##### MATERIAL
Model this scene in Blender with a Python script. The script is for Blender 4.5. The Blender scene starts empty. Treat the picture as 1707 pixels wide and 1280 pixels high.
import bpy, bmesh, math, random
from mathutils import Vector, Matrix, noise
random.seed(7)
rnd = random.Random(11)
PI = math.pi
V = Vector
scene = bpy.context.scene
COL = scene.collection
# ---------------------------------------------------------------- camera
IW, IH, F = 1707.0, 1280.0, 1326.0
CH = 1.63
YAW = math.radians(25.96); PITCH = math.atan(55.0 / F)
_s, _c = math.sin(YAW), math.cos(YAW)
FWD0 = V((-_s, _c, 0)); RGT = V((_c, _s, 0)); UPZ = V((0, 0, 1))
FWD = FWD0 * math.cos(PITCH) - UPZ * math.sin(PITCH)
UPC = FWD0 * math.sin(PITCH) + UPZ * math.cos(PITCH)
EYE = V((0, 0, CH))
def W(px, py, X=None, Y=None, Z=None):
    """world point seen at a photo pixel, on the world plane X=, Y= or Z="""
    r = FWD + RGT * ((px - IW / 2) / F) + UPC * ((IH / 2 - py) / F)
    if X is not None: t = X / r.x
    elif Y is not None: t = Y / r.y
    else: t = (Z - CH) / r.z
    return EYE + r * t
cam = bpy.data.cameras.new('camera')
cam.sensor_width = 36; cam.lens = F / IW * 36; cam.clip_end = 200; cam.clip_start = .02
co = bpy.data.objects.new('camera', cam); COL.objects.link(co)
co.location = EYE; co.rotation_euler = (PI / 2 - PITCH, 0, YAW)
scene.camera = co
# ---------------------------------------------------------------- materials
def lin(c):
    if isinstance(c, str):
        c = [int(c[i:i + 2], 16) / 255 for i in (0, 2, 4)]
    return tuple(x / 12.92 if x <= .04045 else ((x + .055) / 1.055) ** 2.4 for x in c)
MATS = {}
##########
CHALLENGE: Reproduce the complete set of lines precisely as supplied.

WRITTEN ANSWER:
Model this scene in Blender with a Python script. The script is for Blender 4.5. The Blender scene starts empty. Treat the picture as 1707 pixels wide and 1280 pixels high.
import bpy, bmesh, math, random
from mathutils import Vector, Matrix, noise
random.seed(7)
rnd = random.Random(11)
PI = math.pi
V = Vector
scene = bpy.context.scene
COL = scene.collection
# ---------------------------------------------------------------- camera
IW, IH, F = 1707.0, 1280.0, 1326.0
CH = 1.63
YAW = math.radians(25.96); PITCH = math.atan(55.0 / F)
_s, _c = math.sin(YAW), math.cos(YAW)
FWD0 = V((-_s, _c, 0)); RGT = V((_c, _s, 0)); UPZ = V((0, 0, 1))
FWD = FWD0 * math.cos(PITCH) - UPZ * math.sin(PITCH)
UPC = FWD0 * math.sin(PITCH) + UPZ * math.cos(PITCH)
EYE = V((0, 0, CH))
def W(px, py, X=None, Y=None, Z=None):
    """world point seen at a photo pixel, on the world plane X=, Y= or Z="""
    r = FWD + RGT * ((px - IW / 2) / F) + UPC * ((IH / 2 - py) / F)
    if X is not None: t = X / r.x
    elif Y is not None: t = Y / r.y
    else: t = (Z - CH) / r.z
    return EYE + r * t
cam = bpy.data.cameras.new('camera')
cam.sensor_width = 36; cam.lens = F / IW * 36; cam.clip_end = 200; cam.clip_start = .02
co = bpy.data.objects.new('camera', cam); COL.objects.link(co)
co.location = EYE; co.rotation_euler = (PI / 2 - PITCH, 0, YAW)
scene.camera = co
# ---------------------------------------------------------------- materials
def lin(c):
    if isinstance(c, str):
        c = [int(c[i:i + 2], 16) / 255 for i in (0, 2, 4)]
    return tuple(x / 12.92 if x <= .04045 else ((x + .055) / 1.055) ** 2.4 for x in c)
MATS = {}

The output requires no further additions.